— What is expected —
Please give back word for word the lines below, from the first one through the one with "return rr.uniform(-4.6, 1.6), 3.0".

— Material provided —
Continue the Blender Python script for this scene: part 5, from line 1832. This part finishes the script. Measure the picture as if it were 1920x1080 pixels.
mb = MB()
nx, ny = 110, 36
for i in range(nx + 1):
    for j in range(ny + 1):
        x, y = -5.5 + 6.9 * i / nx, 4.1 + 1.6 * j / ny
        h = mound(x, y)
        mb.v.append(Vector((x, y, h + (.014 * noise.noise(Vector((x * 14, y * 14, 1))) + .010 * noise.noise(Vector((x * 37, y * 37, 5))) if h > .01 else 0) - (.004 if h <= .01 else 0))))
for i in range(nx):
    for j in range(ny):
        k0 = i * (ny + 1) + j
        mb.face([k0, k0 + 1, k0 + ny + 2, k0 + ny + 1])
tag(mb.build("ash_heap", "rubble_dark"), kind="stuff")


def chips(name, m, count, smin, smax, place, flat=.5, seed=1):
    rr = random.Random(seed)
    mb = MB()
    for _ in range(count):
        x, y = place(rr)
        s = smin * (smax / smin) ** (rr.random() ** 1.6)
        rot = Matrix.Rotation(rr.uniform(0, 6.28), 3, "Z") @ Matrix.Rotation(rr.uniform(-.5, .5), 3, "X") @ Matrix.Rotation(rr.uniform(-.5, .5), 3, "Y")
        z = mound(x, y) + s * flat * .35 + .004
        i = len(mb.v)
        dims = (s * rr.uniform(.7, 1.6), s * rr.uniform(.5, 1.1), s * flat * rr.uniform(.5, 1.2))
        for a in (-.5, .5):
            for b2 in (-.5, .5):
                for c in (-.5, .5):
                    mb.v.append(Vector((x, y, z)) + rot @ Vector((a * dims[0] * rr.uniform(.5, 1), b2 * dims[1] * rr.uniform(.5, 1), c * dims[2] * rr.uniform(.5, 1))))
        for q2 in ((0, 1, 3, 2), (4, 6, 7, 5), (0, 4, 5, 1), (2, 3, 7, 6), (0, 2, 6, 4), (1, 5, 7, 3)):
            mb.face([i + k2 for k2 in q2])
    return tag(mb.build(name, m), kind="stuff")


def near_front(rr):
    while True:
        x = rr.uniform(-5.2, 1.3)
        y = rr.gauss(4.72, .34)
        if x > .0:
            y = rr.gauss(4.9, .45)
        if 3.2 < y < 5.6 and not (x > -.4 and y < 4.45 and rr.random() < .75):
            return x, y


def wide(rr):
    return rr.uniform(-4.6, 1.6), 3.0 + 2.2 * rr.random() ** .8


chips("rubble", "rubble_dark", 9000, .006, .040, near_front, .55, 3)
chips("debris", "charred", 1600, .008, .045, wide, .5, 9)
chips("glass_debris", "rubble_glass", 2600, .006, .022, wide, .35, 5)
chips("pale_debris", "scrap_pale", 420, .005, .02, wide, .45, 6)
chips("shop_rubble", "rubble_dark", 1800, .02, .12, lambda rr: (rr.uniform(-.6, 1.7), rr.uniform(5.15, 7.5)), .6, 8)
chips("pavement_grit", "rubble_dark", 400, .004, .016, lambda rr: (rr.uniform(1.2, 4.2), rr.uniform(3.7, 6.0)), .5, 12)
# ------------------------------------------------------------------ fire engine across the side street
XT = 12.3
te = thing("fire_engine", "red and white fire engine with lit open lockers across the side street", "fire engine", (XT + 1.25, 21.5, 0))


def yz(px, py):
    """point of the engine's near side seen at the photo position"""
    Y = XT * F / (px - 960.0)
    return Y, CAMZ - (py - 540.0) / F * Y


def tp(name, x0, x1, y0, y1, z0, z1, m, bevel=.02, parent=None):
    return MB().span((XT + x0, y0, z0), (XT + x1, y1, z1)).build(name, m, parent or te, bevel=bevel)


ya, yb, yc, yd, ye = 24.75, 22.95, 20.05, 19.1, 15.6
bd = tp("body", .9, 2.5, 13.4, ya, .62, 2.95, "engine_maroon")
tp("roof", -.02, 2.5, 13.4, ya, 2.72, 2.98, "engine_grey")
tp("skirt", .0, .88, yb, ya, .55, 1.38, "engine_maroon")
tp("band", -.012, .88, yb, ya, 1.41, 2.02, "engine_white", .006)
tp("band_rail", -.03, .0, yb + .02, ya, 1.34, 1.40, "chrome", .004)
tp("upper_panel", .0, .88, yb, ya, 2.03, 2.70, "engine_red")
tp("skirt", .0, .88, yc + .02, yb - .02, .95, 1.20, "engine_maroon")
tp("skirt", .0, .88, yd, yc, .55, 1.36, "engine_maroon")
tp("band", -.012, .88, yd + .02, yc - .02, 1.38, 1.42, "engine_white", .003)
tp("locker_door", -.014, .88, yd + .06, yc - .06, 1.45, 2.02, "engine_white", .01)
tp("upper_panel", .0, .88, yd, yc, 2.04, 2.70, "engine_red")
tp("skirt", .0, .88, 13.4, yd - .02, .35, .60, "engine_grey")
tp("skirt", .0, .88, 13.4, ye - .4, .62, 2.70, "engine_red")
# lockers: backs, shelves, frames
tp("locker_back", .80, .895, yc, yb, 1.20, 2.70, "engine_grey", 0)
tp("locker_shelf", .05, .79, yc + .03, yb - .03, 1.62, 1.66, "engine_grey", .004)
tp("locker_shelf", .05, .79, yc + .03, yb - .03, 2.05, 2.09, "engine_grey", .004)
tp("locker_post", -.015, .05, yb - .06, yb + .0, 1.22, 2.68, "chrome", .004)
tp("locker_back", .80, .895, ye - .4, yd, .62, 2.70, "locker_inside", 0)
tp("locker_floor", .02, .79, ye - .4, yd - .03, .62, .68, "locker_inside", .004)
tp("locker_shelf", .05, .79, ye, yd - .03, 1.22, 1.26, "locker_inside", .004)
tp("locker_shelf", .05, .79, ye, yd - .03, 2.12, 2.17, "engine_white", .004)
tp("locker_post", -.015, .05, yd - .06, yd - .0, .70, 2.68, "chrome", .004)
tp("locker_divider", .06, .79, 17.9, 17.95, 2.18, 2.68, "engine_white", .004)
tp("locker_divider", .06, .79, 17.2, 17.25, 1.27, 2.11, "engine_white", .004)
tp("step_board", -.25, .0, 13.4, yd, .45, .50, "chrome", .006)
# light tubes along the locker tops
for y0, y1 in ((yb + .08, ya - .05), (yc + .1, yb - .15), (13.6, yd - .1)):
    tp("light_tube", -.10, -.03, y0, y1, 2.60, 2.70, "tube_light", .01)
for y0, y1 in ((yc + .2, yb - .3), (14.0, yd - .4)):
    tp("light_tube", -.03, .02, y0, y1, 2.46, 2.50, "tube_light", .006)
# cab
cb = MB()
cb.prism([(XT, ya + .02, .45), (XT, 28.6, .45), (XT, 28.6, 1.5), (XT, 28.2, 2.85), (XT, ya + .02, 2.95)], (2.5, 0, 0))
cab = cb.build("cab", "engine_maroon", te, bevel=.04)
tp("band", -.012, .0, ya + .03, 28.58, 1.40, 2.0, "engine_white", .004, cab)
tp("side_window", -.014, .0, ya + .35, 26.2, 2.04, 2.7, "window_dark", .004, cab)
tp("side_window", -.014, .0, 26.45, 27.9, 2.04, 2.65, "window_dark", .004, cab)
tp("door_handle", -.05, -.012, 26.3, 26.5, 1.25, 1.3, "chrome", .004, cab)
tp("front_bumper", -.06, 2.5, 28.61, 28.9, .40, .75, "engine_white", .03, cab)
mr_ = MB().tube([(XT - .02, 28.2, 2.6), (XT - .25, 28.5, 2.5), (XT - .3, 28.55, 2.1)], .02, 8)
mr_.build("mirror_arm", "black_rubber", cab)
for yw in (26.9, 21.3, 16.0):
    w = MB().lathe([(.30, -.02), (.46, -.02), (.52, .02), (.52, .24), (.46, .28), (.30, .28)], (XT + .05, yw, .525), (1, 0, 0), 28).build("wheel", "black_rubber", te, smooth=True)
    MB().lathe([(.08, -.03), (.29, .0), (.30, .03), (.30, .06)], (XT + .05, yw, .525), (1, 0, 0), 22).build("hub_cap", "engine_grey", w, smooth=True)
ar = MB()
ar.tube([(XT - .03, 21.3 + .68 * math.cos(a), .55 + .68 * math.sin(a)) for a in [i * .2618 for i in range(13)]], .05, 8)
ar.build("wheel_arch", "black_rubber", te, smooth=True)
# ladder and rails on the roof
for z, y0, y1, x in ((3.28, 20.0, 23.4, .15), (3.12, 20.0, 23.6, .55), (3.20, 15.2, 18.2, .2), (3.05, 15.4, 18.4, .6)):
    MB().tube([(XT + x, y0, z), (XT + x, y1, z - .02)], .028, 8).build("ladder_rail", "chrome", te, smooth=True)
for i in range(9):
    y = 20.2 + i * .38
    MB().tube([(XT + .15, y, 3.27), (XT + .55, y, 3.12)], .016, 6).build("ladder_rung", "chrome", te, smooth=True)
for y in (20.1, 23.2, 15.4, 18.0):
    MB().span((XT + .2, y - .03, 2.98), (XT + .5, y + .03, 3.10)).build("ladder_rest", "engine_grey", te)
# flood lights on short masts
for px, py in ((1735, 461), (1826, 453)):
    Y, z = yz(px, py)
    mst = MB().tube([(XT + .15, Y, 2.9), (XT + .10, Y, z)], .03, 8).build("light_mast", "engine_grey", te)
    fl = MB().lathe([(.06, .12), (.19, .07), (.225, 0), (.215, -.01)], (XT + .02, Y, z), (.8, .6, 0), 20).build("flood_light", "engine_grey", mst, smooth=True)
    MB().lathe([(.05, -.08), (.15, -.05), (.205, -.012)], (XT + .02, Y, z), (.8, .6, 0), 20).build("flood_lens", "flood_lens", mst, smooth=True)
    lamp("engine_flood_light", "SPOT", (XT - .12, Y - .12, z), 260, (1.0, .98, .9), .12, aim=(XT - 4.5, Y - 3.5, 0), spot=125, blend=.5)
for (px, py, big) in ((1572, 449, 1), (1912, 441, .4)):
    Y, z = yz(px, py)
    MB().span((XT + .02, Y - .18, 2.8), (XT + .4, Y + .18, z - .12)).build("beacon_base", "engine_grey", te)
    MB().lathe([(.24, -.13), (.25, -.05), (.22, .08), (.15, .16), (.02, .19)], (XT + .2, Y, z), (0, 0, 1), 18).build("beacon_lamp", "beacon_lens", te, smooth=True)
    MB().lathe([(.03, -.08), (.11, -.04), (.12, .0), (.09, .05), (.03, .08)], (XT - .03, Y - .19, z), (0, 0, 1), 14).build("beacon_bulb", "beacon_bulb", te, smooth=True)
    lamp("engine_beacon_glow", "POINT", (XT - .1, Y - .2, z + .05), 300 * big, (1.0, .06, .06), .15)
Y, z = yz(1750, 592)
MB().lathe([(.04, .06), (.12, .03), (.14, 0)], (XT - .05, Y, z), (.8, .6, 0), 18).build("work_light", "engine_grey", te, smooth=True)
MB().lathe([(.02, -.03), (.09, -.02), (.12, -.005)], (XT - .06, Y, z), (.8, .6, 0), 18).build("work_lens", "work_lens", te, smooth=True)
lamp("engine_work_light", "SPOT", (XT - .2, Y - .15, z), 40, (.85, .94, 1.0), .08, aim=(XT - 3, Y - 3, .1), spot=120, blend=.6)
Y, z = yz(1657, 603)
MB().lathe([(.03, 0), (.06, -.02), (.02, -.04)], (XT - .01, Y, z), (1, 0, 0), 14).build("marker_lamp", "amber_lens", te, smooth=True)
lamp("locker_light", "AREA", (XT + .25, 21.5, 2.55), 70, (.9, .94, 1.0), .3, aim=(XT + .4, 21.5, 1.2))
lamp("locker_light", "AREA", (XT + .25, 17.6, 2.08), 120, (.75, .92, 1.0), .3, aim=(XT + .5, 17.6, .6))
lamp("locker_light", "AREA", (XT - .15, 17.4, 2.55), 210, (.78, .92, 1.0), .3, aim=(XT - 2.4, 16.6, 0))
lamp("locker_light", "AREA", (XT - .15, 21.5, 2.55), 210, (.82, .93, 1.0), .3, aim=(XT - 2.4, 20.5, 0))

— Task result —
Continue the Blender Python script for this scene: part 5, from line 1832. This part finishes the script. Measure the picture as if it were 1920x1080 pixels.
mb = MB()
nx, ny = 110, 36
for i in range(nx + 1):
    for j in range(ny + 1):
        x, y = -5.5 + 6.9 * i / nx, 4.1 + 1.6 * j / ny
        h = mound(x, y)
        mb.v.append(Vector((x, y, h + (.014 * noise.noise(Vector((x * 14, y * 14, 1))) + .010 * noise.noise(Vector((x * 37, y * 37, 5))) if h > .01 else 0) - (.004 if h <= .01 else 0))))
for i in range(nx):
    for j in range(ny):
        k0 = i * (ny + 1) + j
        mb.face([k0, k0 + 1, k0 + ny + 2, k0 + ny + 1])
tag(mb.build("ash_heap", "rubble_dark"), kind="stuff")


def chips(name, m, count, smin, smax, place, flat=.5, seed=1):
    rr = random.Random(seed)
    mb = MB()
    for _ in range(count):
        x, y = place(rr)
        s = smin * (smax / smin) ** (rr.random() ** 1.6)
        rot = Matrix.Rotation(rr.uniform(0, 6.28), 3, "Z") @ Matrix.Rotation(rr.uniform(-.5, .5), 3, "X") @ Matrix.Rotation(rr.uniform(-.5, .5), 3, "Y")
        z = mound(x, y) + s * flat * .35 + .004
        i = len(mb.v)
        dims = (s * rr.uniform(.7, 1.6), s * rr.uniform(.5, 1.1), s * flat * rr.uniform(.5, 1.2))
        for a in (-.5, .5):
            for b2 in (-.5, .5):
                for c in (-.5, .5):
                    mb.v.append(Vector((x, y, z)) + rot @ Vector((a * dims[0] * rr.uniform(.5, 1), b2 * dims[1] * rr.uniform(.5, 1), c * dims[2] * rr.uniform(.5, 1))))
        for q2 in ((0, 1, 3, 2), (4, 6, 7, 5), (0, 4, 5, 1), (2, 3, 7, 6), (0, 2, 6, 4), (1, 5, 7, 3)):
            mb.face([i + k2 for k2 in q2])
    return tag(mb.build(name, m), kind="stuff")


def near_front(rr):
    while True:
        x = rr.uniform(-5.2, 1.3)
        y = rr.gauss(4.72, .34)
        if x > .0:
            y = rr.gauss(4.9, .45)
        if 3.2 < y < 5.6 and not (x > -.4 and y < 4.45 and rr.random() < .75):
            return x, y


def wide(rr):
    return rr.uniform(-4.6, 1.6), 3.0 + 2.2 * rr.random() ** .8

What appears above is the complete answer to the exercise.